You may wonder why a truck owner was spinning on ice. A 4x4 truck is designed to power all four wheels, which provides better control. But I couldn't find a way to switch into a different gear. So as I fought embarrassment, I silently cursed the truck manufacturer, asking, “Why is there no perceptual affordance?”

I first learned about affordances when I read Donald Norman's seminal text, The Design of Everyday Things. (I actually have an early edition entitled The Psychology of Everyday Things.)

In the book, Norman describes design based on the needs of the user, rather than focusing on preference and aesthetics. He describes the structure of tasks, how designers can make choices visible and how we can design for error by depending, in part, on what we can see or expect to see as we perform our tasks.

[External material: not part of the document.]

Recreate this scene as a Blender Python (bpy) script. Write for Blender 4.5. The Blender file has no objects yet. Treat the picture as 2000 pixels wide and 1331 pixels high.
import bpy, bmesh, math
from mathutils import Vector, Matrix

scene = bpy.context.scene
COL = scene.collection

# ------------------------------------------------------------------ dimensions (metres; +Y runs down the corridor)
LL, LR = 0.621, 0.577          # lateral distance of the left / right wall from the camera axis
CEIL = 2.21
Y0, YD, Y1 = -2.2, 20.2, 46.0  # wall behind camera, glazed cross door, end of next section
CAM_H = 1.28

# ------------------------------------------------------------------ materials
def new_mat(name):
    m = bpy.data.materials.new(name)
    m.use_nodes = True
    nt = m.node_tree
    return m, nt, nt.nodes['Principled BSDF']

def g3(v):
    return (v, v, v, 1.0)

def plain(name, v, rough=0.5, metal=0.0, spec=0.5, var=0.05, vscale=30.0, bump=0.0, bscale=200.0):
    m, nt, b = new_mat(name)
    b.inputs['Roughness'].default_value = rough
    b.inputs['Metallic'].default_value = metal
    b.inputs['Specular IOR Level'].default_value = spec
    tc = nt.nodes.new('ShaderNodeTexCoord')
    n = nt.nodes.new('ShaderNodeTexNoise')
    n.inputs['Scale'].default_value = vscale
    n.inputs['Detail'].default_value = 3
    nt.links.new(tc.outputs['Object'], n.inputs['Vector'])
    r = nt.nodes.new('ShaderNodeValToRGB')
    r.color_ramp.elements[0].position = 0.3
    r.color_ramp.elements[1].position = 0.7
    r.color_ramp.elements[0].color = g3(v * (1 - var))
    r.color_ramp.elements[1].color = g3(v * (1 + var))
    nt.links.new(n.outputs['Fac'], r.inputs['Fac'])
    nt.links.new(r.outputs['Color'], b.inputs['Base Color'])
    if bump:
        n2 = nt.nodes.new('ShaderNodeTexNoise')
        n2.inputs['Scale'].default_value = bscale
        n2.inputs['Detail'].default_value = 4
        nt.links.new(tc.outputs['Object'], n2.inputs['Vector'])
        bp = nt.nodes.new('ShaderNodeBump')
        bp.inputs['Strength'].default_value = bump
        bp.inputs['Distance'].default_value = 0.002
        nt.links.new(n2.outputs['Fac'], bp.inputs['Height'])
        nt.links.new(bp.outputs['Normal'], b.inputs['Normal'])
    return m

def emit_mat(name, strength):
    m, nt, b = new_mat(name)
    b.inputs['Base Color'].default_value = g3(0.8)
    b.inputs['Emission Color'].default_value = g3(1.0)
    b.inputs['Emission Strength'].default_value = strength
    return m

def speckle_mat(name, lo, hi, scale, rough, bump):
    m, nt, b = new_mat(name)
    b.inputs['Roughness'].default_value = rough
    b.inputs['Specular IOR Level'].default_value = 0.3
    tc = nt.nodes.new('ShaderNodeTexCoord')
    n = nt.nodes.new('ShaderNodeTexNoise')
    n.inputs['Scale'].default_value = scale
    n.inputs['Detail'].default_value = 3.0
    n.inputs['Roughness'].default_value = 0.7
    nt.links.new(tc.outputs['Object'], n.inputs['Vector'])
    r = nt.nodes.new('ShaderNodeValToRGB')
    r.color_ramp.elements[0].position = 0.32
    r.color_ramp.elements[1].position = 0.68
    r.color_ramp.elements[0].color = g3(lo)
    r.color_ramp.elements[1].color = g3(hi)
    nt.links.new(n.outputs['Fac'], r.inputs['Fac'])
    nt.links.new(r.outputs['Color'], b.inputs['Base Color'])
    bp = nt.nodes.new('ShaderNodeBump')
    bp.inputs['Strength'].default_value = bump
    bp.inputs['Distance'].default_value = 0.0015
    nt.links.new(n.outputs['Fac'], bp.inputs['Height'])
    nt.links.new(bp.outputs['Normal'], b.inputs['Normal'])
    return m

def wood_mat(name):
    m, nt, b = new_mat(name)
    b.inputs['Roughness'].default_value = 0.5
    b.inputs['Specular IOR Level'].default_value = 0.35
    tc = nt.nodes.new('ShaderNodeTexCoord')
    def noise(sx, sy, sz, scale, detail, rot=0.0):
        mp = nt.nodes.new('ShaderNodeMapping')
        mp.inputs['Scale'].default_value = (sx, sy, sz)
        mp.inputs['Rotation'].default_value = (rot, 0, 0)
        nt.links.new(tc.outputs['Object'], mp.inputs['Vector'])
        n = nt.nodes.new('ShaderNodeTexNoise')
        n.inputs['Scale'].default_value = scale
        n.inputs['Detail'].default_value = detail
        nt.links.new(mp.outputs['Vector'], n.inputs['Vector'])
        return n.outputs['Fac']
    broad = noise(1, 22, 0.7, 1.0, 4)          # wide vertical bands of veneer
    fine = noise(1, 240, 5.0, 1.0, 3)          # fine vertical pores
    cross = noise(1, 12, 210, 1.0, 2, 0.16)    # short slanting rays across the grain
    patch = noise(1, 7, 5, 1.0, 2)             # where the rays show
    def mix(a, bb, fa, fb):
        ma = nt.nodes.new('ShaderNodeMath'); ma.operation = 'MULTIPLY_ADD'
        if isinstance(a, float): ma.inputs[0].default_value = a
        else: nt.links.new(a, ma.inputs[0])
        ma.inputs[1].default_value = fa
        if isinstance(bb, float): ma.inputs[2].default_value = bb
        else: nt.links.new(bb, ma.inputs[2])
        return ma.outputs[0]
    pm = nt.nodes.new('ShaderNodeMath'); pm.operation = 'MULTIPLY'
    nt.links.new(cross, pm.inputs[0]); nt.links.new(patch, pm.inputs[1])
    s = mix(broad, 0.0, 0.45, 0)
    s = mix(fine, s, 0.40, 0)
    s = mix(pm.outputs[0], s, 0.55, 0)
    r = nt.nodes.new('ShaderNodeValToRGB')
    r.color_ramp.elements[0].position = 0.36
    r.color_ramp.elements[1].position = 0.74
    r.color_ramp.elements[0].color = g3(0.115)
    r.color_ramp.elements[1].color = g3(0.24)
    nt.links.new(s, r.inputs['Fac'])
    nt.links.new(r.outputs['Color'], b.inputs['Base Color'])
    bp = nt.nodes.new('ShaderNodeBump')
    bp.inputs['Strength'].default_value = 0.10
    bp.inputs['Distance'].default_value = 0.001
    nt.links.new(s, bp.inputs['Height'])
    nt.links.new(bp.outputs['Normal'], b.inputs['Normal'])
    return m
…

I am often thwarted by a lack of perceptual affordances. I will routinely pull on doors that must be pushed. I'll plug in a USB device with about 50 percent accuracy. These design snafus bug me – but they are hardly as threatening as careening into a creek because you cannot find the controls.

I suspect I should have studied my vehicle guide to learn the location of the controls for my 4x4 options. But I expected the 4x4 gears to be an option close to other transmission choices.

Where were the controls? I had no idea. I turned to the manual for help, finding “Four-Wheel Drive Operation” in a section called “Starting and Operating.”


The NV233/243 is an electric shift transfer case and is operated by the 4WD Control Switch (Transfer Case Switch), which is located on the instrument panel.

“How” I wondered, “does this content help me understand how to operate my truck?” I felt thwarted. Would most readers be familiar with an electric shift transfer case? I wasn't – I don't know what it is, what it does, what it looks like or where to find it. I needed a picture of the instrument panel. The manual provided no cross-reference, so I turned to the table of contents, found a section called “instrument panel and controls” and looked for an image (Figure 1) on which I might find the control I had not found while driving.

Figure 1.

And I push what button?

Can you find the “hidden” control knob? If you look closely, you'll see it underneath the climate controls. The illustration identifies the part as a transfer case switch.

Notice the communication challenges I faced. If I had read the manual before operating the vehicle, I would have found an illustration that pointed out “transfer control switch” but provided no other information. The manual did not link the content on “what something is” to content on “how to use it.” And to use my four-wheel drive, I first had to find a switch that, because of its location on the dashboard, did not fit my expectations nor was it easy to see from the driver's seat.

As humans, we encounter information and try to gain knowledge across channels. To drive my vehicle, I relied on my own expectations of where I might find certain controls. When that failed me, I turned to printed content. I shifted from relying on the architecture in the physical world to the architecture in the printed world. My task remained the same: Use 4x4 feature on truck.

My experience affects my perception of the truck manufacturer as well. Although I stayed on the road, the incident made me feel embarrassed and grumpy. Pouring through a manual that barely answered my questions further hampered my customer experience.

How can we keep customer experiences from slip-sliding away?

As information architects, we work in a profession where we strive to improve the customer experience by making the complex clear. Through our work we can influence product development and ask questions such as, “Does the placement of this control make sense?” We can influence content, asking questions such as, “Am I using terminology my readers understand?”

Our work as information architects and user experience professionals puts us at the forefront for helping people understand and act. If we hope to make the complex clear, we've got a lot of work to do.